Where is that now? There are three images that we have in Paul. The one that is quite fascinating and somewhat difficult to translate is in 2 Cor 1:22: “He has put his seal upon us and given us his Spirit in our hearts as a guarantee,” and 2 Cor 5:5: “God has given us his Spirit as a guarantee.” The best translation is “pawn ticket.” At a pawn shop you bring something, you get money for it and pay interest on the time, but it’s still yours for a certain amount of time if you pay the original sum plus interest. It’s still yours, but what you have is a piece of paper. The translators also use down payment.
Another picture is that of being an heir. It says you have eternal life in me. But that, as it says in Romans 8:17-18, is as the heir which isn’t now in one sense but is guaranteed through the Holy Spirit who makes us alive (Rom 8:11). That’s what God does.
We also have the picture of “the first fruits” (Rom 8:23). There will be “no more crying and no more dying” (Rev 21:4). It’s different, but it is already now. That’s for you and me now.

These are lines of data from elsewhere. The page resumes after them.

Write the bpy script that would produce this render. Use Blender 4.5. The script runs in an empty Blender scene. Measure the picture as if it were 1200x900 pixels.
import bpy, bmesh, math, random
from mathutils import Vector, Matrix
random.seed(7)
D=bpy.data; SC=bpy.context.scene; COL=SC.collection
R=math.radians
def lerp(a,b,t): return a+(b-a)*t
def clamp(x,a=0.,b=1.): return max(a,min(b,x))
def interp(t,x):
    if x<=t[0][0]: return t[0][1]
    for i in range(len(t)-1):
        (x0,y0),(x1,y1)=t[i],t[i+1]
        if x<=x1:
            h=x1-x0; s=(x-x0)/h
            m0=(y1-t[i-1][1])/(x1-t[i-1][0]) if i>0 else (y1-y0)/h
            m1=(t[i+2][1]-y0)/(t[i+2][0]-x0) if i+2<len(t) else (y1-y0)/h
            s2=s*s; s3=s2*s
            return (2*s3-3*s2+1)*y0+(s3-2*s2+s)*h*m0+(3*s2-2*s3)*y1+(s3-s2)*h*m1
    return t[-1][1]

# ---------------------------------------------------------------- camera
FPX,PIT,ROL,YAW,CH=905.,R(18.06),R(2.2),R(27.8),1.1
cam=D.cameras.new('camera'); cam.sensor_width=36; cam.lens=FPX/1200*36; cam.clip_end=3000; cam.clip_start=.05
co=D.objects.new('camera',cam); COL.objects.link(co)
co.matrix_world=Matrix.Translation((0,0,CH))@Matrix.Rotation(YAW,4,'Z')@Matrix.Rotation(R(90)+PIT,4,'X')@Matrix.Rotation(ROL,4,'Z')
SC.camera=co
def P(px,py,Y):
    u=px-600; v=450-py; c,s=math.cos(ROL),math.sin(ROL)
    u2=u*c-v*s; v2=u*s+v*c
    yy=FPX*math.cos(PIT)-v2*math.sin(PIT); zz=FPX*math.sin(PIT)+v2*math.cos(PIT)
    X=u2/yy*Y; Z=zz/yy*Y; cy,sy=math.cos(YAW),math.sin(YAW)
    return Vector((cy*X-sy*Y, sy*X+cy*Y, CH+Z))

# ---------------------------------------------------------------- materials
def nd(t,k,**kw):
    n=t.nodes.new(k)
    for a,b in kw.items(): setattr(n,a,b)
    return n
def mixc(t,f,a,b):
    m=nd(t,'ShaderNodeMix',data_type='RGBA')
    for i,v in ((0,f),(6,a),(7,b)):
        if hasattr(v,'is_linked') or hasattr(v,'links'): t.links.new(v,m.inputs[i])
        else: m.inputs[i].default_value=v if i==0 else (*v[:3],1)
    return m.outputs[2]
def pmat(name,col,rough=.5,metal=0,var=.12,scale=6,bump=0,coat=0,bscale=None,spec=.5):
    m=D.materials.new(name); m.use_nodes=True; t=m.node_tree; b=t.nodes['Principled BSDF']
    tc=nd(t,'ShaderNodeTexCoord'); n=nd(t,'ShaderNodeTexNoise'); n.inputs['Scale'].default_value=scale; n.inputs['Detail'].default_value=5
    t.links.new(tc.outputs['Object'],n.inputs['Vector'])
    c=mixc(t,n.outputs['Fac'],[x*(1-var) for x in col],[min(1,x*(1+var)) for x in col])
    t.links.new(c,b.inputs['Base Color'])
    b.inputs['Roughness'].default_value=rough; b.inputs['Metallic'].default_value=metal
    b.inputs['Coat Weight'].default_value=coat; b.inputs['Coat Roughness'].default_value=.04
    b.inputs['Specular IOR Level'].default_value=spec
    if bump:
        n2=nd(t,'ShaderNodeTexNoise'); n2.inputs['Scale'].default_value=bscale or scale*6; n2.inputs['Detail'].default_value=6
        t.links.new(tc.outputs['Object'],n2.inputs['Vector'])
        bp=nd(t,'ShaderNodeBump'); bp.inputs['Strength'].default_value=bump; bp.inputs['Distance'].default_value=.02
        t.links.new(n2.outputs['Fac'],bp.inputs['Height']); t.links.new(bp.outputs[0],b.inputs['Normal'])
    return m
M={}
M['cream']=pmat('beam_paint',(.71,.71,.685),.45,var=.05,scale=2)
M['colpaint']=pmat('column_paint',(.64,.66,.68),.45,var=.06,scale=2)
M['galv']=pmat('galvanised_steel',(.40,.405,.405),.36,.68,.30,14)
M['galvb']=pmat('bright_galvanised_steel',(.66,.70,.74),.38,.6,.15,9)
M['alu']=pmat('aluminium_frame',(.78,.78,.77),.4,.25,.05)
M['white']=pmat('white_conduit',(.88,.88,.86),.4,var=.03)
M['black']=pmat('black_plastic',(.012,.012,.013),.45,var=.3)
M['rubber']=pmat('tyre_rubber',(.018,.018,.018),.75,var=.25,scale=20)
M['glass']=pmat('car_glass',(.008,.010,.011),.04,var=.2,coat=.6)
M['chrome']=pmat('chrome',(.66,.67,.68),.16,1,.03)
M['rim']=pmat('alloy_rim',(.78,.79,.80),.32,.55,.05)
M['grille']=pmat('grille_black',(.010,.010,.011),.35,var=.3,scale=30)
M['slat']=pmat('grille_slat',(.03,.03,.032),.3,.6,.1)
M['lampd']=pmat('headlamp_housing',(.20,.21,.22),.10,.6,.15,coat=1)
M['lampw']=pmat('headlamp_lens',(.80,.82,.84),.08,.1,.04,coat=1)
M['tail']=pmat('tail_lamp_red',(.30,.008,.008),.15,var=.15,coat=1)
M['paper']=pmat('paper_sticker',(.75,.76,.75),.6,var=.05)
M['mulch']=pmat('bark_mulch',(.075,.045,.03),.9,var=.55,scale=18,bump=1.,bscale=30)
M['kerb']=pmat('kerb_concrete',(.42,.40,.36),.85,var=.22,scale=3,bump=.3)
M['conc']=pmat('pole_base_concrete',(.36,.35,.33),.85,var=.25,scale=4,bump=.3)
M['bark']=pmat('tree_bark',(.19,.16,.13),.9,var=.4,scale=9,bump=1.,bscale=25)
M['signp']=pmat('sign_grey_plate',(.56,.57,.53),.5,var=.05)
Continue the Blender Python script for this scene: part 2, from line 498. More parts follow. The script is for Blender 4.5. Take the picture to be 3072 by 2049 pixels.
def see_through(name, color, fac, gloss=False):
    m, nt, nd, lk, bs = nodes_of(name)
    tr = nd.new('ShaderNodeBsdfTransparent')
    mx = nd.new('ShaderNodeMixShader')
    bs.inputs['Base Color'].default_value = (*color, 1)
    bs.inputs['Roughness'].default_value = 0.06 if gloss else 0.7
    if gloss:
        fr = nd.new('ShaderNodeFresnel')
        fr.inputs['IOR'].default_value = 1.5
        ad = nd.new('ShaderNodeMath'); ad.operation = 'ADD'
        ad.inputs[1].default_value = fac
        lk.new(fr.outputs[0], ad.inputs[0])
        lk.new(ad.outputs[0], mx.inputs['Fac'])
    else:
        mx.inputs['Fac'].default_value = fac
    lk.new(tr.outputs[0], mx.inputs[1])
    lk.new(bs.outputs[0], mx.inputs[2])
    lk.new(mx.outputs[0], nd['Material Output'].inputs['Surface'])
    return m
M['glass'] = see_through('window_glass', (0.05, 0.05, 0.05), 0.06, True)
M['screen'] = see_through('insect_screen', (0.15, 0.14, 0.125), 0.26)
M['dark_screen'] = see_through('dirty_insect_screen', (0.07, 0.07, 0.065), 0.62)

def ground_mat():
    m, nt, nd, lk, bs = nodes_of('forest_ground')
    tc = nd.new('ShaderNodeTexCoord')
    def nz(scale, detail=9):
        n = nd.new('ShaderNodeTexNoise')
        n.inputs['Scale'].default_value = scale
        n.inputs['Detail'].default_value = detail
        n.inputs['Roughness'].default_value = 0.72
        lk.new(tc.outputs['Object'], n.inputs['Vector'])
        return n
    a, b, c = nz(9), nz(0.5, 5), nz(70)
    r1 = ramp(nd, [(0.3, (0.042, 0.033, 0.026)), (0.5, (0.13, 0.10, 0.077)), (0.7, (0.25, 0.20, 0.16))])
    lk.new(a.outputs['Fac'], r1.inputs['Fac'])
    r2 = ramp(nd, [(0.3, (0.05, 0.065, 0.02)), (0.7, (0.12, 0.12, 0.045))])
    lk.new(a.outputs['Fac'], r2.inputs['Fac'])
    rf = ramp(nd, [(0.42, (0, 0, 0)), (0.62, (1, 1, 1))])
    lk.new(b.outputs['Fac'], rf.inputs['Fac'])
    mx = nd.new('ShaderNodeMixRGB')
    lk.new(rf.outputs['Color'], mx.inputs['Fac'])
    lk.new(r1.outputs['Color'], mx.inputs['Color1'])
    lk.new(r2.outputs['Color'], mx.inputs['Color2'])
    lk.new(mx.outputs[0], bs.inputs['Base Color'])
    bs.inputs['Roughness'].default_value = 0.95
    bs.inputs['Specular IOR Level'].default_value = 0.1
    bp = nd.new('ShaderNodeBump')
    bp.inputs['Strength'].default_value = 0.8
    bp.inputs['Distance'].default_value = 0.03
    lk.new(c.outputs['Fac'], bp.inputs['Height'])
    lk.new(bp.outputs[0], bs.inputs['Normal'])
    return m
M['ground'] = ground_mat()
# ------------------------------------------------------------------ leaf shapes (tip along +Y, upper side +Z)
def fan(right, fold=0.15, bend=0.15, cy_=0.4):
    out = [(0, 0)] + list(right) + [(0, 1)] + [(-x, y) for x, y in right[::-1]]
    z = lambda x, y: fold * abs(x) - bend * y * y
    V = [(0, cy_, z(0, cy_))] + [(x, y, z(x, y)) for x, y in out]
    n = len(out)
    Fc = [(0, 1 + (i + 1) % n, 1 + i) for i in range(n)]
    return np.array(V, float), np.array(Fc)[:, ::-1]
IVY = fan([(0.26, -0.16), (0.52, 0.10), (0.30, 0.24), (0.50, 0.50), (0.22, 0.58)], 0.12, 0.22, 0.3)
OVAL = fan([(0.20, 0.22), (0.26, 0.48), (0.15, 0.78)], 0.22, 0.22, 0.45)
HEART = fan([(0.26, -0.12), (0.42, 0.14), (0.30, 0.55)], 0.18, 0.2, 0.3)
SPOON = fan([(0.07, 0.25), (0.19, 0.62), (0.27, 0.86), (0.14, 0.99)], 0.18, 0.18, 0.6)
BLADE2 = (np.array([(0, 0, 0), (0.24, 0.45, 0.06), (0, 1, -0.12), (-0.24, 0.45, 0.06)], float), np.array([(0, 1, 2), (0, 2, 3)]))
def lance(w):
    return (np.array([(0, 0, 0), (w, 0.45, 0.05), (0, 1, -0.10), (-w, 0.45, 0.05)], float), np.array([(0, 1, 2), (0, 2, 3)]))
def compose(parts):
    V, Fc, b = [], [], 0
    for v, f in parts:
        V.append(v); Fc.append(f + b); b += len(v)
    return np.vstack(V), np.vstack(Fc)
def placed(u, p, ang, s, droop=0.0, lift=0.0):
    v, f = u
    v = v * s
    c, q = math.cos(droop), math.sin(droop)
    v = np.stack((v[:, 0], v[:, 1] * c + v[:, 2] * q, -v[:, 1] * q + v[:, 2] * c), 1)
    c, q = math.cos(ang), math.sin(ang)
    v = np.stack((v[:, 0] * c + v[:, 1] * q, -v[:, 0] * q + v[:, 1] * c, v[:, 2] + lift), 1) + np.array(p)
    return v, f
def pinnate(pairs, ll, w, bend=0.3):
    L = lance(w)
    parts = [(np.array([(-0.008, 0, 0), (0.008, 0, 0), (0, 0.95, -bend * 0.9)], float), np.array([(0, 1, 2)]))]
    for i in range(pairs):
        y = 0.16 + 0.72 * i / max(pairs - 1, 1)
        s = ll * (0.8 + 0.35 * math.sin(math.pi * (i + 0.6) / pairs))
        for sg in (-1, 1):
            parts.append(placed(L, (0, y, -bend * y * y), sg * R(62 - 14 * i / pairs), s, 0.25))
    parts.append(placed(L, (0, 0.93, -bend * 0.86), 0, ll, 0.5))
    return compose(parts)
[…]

But what then of that forever? After this short life is over? Not the kind of speculation that people find in the common press and in other religions. There are some significant verses that pertain as people struggle with the future. One of them is in 2 Cor 6:16: “The Lord says, ‘I will live with them and move among them, and I will be their God, and they shall be my people.’” Or in Philippians 3:21: “He will change our lowly body to be like his glorious body, by the power which enables him to subject all things to himself.” Or in 1 John 3:2: “It does not yet appear what we shall be, but we know that when he appears we shall be like him, for we shall see him as he is.”
Therefore there is something concrete. The word that is used is “body,” but that doesn’t mean “matter.” It means there’s a “reality.” A real reality. Not flimsy spiritual stuff in the future. (Paul uses the words “body” and “soul” variously. I Cor 7:34, 1 Thess 5:23.)
Finally, what is our hope? First of all, in Romans 8:32: “He who did not spare his own Son, but gave him up for us all, will he not give us all things with him?” We can add the word “good” here. “Will he not give us all good things with him?”
Then also Ephesians 3:20 in the KJV: “exceedingly abundantly beyond all that we ask or think.”
And in Luke 6:38: “pushed down, shaken together, and running over.”
And most of all in 1 Cor 2:9 where Paul is directly speaking to us: “Eye has not seen, nor ear heard, nor has entered into the heart of anyone, what God has prepared for those who love him.”
It is beyond anything we ask or think, because he is the one who creates us anew in him, forever. Amen.
[1] “Rewards, But in a Very Different Sense,” Justification by Faith. Lutherans and Catholics in Dialogue 7. Eds. H. George Anderson, T. Austin Murphy, Joseph A. Burgess (Minneapolis: Augsburg Publishing House, 1985) 94-110.